Task to carry out
From the first line of the data below, repeat each line exactly until you reach the line with "f*FLH+0.004).build('landing_edge', M['kerbdark'], stairs)"; include that line too.

========================================

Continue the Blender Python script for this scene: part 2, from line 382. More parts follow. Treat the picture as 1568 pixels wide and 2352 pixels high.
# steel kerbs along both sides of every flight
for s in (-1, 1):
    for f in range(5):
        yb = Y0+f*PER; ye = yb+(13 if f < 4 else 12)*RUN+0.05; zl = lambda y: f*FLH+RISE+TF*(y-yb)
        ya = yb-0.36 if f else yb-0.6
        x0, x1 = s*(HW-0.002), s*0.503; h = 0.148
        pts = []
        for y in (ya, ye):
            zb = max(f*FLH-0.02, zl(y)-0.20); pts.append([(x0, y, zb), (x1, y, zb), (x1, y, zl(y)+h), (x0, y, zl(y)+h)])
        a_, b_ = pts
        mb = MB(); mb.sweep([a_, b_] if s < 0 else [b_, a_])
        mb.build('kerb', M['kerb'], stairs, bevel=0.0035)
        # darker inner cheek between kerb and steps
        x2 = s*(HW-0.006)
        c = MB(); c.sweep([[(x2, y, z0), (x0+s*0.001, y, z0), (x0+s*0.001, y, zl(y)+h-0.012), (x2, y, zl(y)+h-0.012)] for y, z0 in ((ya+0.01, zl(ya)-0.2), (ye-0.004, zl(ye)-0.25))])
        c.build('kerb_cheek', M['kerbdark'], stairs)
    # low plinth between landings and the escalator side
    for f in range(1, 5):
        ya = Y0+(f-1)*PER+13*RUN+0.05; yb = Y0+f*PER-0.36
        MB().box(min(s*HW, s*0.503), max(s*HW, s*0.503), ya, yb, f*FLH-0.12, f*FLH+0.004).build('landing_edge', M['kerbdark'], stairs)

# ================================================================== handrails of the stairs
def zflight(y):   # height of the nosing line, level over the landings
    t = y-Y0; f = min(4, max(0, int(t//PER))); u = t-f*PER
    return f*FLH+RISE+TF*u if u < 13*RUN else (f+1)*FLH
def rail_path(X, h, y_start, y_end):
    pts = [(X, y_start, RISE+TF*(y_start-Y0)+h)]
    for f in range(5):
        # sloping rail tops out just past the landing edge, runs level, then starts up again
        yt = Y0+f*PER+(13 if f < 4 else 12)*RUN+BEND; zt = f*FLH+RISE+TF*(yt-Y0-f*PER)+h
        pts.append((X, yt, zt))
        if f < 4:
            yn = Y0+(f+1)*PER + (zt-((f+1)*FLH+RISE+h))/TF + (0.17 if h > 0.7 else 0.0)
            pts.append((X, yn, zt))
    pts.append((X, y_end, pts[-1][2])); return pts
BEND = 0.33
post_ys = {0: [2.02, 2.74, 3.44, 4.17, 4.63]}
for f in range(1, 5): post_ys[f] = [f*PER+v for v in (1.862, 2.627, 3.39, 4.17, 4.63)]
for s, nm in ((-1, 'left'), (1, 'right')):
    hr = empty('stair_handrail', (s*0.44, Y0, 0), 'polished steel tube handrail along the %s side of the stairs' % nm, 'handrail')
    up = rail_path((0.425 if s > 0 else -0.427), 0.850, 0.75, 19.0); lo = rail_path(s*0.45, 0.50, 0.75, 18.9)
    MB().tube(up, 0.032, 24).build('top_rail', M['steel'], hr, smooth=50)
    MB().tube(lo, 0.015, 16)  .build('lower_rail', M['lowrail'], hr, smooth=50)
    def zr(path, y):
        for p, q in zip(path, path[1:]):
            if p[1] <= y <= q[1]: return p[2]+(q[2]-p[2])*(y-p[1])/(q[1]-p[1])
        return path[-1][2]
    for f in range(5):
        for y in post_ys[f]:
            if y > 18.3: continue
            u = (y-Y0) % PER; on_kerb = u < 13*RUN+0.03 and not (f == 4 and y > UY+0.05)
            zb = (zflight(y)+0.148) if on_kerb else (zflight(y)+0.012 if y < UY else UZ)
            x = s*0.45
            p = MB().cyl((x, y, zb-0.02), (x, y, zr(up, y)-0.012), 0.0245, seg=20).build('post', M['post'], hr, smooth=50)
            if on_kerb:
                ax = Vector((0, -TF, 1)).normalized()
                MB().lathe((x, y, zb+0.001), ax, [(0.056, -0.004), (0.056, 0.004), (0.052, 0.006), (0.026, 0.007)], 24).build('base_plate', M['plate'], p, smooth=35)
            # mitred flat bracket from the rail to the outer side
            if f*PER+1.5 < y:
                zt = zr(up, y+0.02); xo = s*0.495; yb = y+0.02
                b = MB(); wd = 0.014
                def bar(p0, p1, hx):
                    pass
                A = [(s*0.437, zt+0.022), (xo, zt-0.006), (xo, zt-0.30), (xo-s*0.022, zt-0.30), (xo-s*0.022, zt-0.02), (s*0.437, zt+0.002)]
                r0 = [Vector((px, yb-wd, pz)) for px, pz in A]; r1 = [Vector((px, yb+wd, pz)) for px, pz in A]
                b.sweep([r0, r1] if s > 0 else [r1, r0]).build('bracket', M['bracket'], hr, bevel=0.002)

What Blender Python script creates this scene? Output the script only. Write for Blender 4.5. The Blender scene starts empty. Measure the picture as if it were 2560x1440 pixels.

========================================

Exercise output
Continue the Blender Python script for this scene: part 2, from line 382. More parts follow. Treat the picture as 1568 pixels wide and 2352 pixels high.
# steel kerbs along both sides of every flight
for s in (-1, 1):
    for f in range(5):
        yb = Y0+f*PER; ye = yb+(13 if f < 4 else 12)*RUN+0.05; zl = lambda y: f*FLH+RISE+TF*(y-yb)
        ya = yb-0.36 if f else yb-0.6
        x0, x1 = s*(HW-0.002), s*0.503; h = 0.148
        pts = []
        for y in (ya, ye):
            zb = max(f*FLH-0.02, zl(y)-0.20); pts.append([(x0, y, zb), (x1, y, zb), (x1, y, zl(y)+h), (x0, y, zl(y)+h)])
        a_, b_ = pts
        mb = MB(); mb.sweep([a_, b_] if s < 0 else [b_, a_])
        mb.build('kerb', M['kerb'], stairs, bevel=0.0035)
        # darker inner cheek between kerb and steps
        x2 = s*(HW-0.006)
        c = MB(); c.sweep([[(x2, y, z0), (x0+s*0.001, y, z0), (x0+s*0.001, y, zl(y)+h-0.012), (x2, y, zl(y)+h-0.012)] for y, z0 in ((ya+0.01, zl(ya)-0.2), (ye-0.004, zl(ye)-0.25))])
        c.build('kerb_cheek', M['kerbdark'], stairs)
    # low plinth between landings and the escalator side
    for f in range(1, 5):
        ya = Y0+(f-1)*PER+13*RUN+0.05; yb = Y0+f*PER-0.36
        MB().box(min(s*HW, s*0.503), max(s*HW, s*0.503), ya, yb, f*FLH-0.12, f*FLH+0.004).build('landing_edge', M['kerbdark'], stairs)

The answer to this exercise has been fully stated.